Extract the first line through the line containing "PI = math.pi" from the listing below, exactly as written.

» **Data**:
============

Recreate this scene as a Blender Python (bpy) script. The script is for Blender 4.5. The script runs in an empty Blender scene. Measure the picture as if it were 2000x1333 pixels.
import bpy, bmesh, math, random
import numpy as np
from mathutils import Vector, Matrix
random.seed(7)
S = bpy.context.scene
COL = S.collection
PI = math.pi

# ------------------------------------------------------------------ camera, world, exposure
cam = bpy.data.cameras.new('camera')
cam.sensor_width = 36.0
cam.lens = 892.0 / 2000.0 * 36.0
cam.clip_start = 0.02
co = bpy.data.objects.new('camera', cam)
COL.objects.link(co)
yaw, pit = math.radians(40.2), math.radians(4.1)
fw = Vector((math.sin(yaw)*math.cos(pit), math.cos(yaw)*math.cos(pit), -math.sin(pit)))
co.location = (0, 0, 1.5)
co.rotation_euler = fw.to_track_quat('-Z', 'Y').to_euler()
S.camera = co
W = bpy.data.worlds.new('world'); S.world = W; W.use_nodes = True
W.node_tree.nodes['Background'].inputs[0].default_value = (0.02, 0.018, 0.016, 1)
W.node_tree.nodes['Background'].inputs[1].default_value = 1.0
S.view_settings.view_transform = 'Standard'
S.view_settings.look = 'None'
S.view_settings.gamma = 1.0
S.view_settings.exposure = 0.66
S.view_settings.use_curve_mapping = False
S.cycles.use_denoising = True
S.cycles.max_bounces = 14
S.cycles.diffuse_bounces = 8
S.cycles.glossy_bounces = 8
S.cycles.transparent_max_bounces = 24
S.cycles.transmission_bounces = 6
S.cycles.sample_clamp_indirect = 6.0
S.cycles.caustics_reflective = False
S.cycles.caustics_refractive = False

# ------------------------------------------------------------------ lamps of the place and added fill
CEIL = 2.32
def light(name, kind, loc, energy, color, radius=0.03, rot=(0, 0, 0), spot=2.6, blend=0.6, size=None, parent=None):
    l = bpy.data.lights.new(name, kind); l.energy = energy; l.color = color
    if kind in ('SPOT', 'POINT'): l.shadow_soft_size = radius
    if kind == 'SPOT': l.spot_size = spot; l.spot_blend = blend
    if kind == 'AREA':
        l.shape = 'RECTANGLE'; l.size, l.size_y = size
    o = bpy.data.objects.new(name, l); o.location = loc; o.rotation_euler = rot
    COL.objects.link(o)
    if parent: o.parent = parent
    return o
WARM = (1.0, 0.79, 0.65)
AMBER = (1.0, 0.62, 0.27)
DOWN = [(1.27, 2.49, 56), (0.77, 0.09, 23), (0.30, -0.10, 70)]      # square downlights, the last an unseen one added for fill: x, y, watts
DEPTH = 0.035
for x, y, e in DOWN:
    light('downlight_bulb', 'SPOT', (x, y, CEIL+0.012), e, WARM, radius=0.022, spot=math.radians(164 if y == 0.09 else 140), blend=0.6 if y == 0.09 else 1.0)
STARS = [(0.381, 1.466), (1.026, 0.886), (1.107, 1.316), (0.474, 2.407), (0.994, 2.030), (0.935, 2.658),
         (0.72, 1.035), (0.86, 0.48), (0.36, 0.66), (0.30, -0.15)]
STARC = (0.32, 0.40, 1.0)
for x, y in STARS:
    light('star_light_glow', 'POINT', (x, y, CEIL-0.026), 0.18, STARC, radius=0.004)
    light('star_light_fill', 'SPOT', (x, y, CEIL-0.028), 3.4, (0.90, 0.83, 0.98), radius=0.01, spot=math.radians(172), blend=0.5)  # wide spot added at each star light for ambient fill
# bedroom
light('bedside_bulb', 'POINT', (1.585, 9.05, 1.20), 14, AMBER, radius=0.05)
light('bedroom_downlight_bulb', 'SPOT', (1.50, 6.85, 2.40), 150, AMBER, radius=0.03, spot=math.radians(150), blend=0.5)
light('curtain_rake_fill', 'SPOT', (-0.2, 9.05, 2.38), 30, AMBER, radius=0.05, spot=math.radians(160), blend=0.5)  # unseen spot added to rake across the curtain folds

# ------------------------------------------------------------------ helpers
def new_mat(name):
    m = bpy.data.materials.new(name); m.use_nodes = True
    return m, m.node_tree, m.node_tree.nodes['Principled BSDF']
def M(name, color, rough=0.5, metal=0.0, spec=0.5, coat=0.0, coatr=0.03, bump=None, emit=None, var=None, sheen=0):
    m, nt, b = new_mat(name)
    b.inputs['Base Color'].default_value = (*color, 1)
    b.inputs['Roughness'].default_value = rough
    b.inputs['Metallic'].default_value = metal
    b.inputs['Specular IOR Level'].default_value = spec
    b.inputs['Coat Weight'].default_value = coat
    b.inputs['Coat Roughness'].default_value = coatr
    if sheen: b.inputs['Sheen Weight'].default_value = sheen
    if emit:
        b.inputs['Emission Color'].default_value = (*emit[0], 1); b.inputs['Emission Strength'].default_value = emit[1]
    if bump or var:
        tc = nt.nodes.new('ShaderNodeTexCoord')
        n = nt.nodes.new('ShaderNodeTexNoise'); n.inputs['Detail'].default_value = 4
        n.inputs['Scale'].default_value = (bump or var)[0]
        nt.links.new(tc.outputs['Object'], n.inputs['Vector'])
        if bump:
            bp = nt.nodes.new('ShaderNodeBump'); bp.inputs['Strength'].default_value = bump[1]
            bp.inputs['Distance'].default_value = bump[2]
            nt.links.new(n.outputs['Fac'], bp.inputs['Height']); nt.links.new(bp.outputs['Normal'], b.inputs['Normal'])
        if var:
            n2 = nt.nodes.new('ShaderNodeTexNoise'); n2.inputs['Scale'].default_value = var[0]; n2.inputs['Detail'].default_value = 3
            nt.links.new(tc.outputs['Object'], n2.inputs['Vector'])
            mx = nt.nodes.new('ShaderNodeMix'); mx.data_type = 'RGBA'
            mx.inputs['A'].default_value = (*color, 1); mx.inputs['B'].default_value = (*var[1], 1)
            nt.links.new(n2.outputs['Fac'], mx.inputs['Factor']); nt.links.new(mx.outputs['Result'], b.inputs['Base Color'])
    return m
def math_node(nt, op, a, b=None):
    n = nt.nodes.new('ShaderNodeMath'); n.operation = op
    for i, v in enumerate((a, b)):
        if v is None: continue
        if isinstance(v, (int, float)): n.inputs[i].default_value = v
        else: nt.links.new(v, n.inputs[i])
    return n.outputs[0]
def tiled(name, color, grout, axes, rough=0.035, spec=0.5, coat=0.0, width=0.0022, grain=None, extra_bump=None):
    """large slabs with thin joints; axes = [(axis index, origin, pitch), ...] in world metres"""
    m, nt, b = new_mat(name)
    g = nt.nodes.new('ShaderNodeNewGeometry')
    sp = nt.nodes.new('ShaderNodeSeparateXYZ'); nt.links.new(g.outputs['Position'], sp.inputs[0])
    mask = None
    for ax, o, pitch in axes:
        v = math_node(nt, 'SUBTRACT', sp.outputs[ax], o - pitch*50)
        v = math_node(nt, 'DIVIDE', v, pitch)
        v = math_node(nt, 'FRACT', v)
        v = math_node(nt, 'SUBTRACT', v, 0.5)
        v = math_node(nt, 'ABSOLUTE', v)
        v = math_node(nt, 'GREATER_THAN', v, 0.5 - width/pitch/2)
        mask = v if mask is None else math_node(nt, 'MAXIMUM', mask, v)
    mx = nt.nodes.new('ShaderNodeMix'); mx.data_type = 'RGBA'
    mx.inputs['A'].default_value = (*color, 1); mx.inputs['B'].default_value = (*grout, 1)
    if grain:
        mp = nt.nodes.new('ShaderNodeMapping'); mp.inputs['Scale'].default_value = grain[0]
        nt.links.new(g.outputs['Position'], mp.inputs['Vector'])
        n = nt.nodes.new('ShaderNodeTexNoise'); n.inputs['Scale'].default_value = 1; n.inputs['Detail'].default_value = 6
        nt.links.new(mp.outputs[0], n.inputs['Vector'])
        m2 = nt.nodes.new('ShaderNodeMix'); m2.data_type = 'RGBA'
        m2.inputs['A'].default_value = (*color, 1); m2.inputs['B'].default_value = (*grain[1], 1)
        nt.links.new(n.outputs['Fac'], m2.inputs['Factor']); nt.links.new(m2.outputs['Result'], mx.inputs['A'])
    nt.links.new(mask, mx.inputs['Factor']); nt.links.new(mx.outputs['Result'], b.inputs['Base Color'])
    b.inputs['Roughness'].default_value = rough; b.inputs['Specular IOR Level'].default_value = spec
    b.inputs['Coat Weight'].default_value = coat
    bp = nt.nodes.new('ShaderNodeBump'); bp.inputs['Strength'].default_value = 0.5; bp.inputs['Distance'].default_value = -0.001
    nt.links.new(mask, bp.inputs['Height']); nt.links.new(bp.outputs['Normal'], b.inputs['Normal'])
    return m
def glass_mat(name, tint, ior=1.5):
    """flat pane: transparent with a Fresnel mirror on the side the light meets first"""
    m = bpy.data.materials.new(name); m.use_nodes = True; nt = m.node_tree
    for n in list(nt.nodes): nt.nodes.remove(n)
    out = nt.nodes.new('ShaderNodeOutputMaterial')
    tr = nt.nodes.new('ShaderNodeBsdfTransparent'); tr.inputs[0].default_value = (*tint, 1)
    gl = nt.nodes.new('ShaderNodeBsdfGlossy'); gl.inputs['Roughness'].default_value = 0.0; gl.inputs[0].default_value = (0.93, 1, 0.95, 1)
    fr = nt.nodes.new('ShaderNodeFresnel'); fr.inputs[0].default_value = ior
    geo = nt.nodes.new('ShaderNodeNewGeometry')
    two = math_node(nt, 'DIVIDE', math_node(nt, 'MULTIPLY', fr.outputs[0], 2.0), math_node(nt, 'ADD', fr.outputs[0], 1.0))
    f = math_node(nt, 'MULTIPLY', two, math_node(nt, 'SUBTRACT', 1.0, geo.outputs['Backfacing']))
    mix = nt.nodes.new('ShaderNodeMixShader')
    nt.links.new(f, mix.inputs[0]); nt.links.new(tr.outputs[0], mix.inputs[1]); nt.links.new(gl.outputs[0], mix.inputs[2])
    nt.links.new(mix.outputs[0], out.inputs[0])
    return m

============

» **Exercise output**:
Recreate this scene as a Blender Python (bpy) script. The script is for Blender 4.5. The script runs in an empty Blender scene. Measure the picture as if it were 2000x1333 pixels.
import bpy, bmesh, math, random
import numpy as np
from mathutils import Vector, Matrix
random.seed(7)
S = bpy.context.scene
COL = S.collection
PI = math.pi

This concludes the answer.